Task objective
Transcribe the data in full and exactly, omitting any pictures.
☆ ☆ ☆ ☆ ☆ ☆ ☆
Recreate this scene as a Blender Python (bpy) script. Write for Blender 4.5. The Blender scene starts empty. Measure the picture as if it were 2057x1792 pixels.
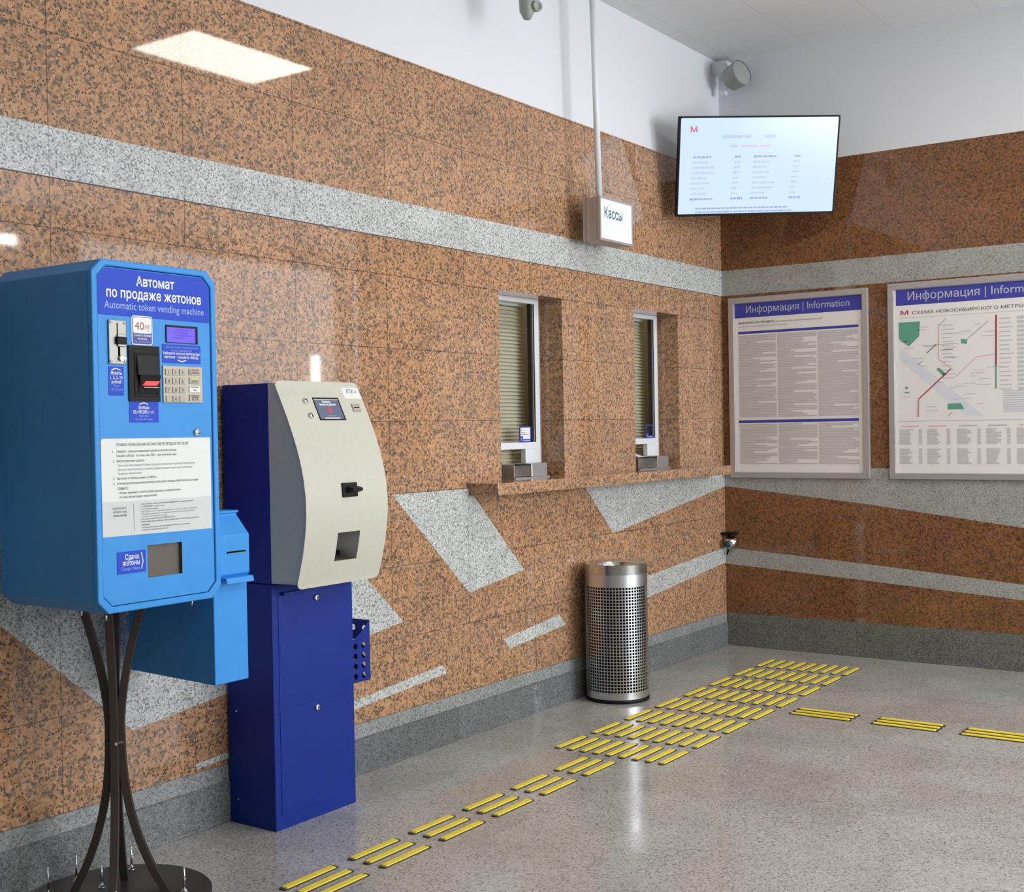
import bpy, bmesh, math, random
import numpy as np
from mathutils.geometry import delaunay_2d_cdt
from mathutils import Vector, Matrix
random.seed(7)
SC = bpy.context.scene
COL = SC.collection

# ------------------------------------------------------------------ camera
CAM = Vector((-7.54917, -3.55849, 1.45))
yaw, pitch, roll = math.radians(34.8873), math.radians(-0.77378), math.radians(-1.0104)
F = Vector((math.cos(yaw)*math.cos(pitch), math.sin(yaw)*math.cos(pitch), math.sin(pitch)))
R0 = Vector((math.sin(yaw), -math.cos(yaw), 0)); U0 = R0.cross(F)
R = R0*math.cos(roll) + U0*math.sin(roll)
U = U0*math.cos(roll) - R0*math.sin(roll)
cd = bpy.data.cameras.new('camera'); cam = bpy.data.objects.new('camera', cd); COL.objects.link(cam)
cam.matrix_world = Matrix(((R.x, U.x, -F.x, CAM.x), (R.y, U.y, -F.y, CAM.y), (R.z, U.z, -F.z, CAM.z), (0, 0, 0, 1)))
cd.sensor_fit = 'HORIZONTAL'; cd.sensor_width = 36.0; cd.lens = 36.0*2504.58/2057.0
cd.clip_start = 0.05; cd.clip_end = 100
SC.camera = cam

# ------------------------------------------------------------------ light and exposure
SC.view_settings.view_transform = 'Standard'; SC.view_settings.look = 'None'
SC.view_settings.gamma = 1.0; SC.view_settings.use_curve_mapping = False
SC.view_settings.exposure = 0.0
SC.cycles.use_denoising = True
SC.cycles.max_bounces = 8; SC.cycles.diffuse_bounces = 4; SC.cycles.glossy_bounces = 4
SC.cycles.sample_clamp_indirect = 6.0
w = bpy.data.worlds.new('world'); SC.world = w; w.use_nodes = True
w.node_tree.nodes['Background'].inputs[0].default_value = (0.72, 0.8, 0.95, 1)
w.node_tree.nodes['Background'].inputs[1].default_value = 1.0
H_CEIL = 3.832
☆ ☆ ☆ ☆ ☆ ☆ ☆
Output below
Recreate this scene as a Blender Python (bpy) script. Write for Blender 4.5. The Blender scene starts empty. Measure the picture as if it were 2057x1792 pixels.
import bpy, bmesh, math, random
import numpy as np
from mathutils.geometry import delaunay_2d_cdt
from mathutils import Vector, Matrix
random.seed(7)
SC = bpy.context.scene
COL = SC.collection

# ------------------------------------------------------------------ camera
CAM = Vector((-7.54917, -3.55849, 1.45))
yaw, pitch, roll = math.radians(34.8873), math.radians(-0.77378), math.radians(-1.0104)
F = Vector((math.cos(yaw)*math.cos(pitch), math.sin(yaw)*math.cos(pitch), math.sin(pitch)))
R0 = Vector((math.sin(yaw), -math.cos(yaw), 0)); U0 = R0.cross(F)
R = R0*math.cos(roll) + U0*math.sin(roll)
U = U0*math.cos(roll) - R0*math.sin(roll)
cd = bpy.data.cameras.new('camera'); cam = bpy.data.objects.new('camera', cd); COL.objects.link(cam)
cam.matrix_world = Matrix(((R.x, U.x, -F.x, CAM.x), (R.y, U.y, -F.y, CAM.y), (R.z, U.z, -F.z, CAM.z), (0, 0, 0, 1)))
cd.sensor_fit = 'HORIZONTAL'; cd.sensor_width = 36.0; cd.lens = 36.0*2504.58/2057.0
cd.clip_start = 0.05; cd.clip_end = 100
SC.camera = cam

# ------------------------------------------------------------------ light and exposure
SC.view_settings.view_transform = 'Standard'; SC.view_settings.look = 'None'
SC.view_settings.gamma = 1.0; SC.view_settings.use_curve_mapping = False
SC.view_settings.exposure = 0.0
SC.cycles.use_denoising = True
SC.cycles.max_bounces = 8; SC.cycles.diffuse_bounces = 4; SC.cycles.glossy_bounces = 4
SC.cycles.sample_clamp_indirect = 6.0
w = bpy.data.worlds.new('world'); SC.world = w; w.use_nodes = True
w.node_tree.nodes['Background'].inputs[0].default_value = (0.72, 0.8, 0.95, 1)
w.node_tree.nodes['Background'].inputs[1].default_value = 1.0
H_CEIL = 3.832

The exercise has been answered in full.